Des otages maliens aux mains des groupes djihadistes
Certains espèrent que cette situation puisse changer la donne au Sahel, ouvrant le boulevard à un dialogue avec les groupes y opérant comme le souhaitent de nombreux pays et diplomates sahéliens.
D’aucuns vont jusqu’à faire un parallèle avec le cas de l’Algérie qui, en son temps, a conclu un accord avec ses djihadistes après une décennie de violence. Alger encouragerait les nouvelles autorités à engager un dialogue avec les djihadistes maliens notamment Iyad Ag Ghaly, la figure d’Al-Qaida dans la région.
Par contre Paris serait hostile à cette hypothèse, qui pourrait ramener Iyad dans le jeu politique local.
Des dizaines d’otages restent encore détenus au Mali : des administrateurs civils, militaires, citoyens lambda ou encore des humanitaires locaux, enlevés dans le cadre de leurs fonctions.
D’ailleurs, le 16 octobre, des syndicats des administrateurs civils ont marché à Bamako pour réclamer la libération de leurs collègues et la sécurisation des représentants de l’Etat, dont beaucoup ont déserté leurs postes à cause de l’insécurité.
La Direction de l’information et des relations publiques de l’armée (DIRPA) que nous avons contacté, n’a pas souhaité commenter la question, encore moins nous fournir un chiffre sur le total des otages maliens aux mains des groupes armés.

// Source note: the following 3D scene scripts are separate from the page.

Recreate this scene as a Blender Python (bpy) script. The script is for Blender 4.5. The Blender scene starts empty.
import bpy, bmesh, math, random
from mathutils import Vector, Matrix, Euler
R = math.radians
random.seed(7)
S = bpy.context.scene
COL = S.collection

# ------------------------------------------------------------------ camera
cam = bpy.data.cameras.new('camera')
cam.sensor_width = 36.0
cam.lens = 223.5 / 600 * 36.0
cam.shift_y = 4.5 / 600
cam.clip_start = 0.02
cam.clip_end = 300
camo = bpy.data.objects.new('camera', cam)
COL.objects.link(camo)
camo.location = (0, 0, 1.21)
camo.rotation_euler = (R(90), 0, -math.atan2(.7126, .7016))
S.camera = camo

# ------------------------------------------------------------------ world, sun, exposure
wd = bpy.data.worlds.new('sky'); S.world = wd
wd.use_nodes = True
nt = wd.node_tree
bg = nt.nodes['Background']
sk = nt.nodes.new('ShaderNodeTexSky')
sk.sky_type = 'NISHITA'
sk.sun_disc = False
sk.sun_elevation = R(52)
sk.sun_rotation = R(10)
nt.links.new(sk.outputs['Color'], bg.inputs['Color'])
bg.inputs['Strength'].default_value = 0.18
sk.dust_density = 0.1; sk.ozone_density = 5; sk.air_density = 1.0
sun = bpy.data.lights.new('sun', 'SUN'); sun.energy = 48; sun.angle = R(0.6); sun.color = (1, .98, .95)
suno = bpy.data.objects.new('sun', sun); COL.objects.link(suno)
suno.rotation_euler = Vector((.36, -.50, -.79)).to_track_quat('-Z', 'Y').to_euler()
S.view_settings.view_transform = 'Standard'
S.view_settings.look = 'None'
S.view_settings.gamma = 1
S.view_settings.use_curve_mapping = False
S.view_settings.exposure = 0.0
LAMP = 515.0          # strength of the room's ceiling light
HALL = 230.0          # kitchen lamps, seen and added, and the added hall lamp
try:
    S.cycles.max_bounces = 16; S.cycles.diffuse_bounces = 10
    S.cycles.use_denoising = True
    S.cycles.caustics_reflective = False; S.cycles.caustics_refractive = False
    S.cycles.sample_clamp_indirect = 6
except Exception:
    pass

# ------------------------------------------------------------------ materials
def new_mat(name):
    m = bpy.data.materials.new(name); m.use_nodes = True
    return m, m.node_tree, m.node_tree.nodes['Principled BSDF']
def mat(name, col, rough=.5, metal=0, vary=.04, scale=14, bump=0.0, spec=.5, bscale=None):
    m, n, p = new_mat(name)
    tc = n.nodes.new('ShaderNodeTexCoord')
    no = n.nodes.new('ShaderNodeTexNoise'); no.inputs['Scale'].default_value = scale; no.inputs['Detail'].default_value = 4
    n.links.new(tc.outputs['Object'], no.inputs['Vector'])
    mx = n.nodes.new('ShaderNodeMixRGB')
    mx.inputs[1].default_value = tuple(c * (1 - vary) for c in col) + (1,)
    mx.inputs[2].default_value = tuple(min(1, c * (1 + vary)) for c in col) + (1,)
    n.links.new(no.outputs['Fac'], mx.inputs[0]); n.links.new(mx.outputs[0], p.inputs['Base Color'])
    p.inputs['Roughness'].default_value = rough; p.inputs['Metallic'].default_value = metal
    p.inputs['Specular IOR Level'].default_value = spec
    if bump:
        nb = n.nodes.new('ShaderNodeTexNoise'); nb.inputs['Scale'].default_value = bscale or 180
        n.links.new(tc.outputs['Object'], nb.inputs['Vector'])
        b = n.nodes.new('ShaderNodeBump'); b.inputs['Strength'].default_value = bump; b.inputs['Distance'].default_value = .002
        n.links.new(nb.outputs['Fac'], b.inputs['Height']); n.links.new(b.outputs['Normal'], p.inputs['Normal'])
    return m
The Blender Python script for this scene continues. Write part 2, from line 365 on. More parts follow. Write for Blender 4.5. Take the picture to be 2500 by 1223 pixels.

Des informations font état d’une centaine d’otages toujours détenus au Mali.
Mi-octobre, une vingtaine de personnes ont trouvé la mort au centre du Mali, dans trois attaques successives, selon un communiqué de l’armée malienne rapportant au moins 9 ennemis tués et deux véhicules détruits.
Depuis deux semaines, le village de Farabougou (cercle de Niono, région de Ségou), est assiégé par des présumés djihadistes, imposant un blocus en règle aux populations.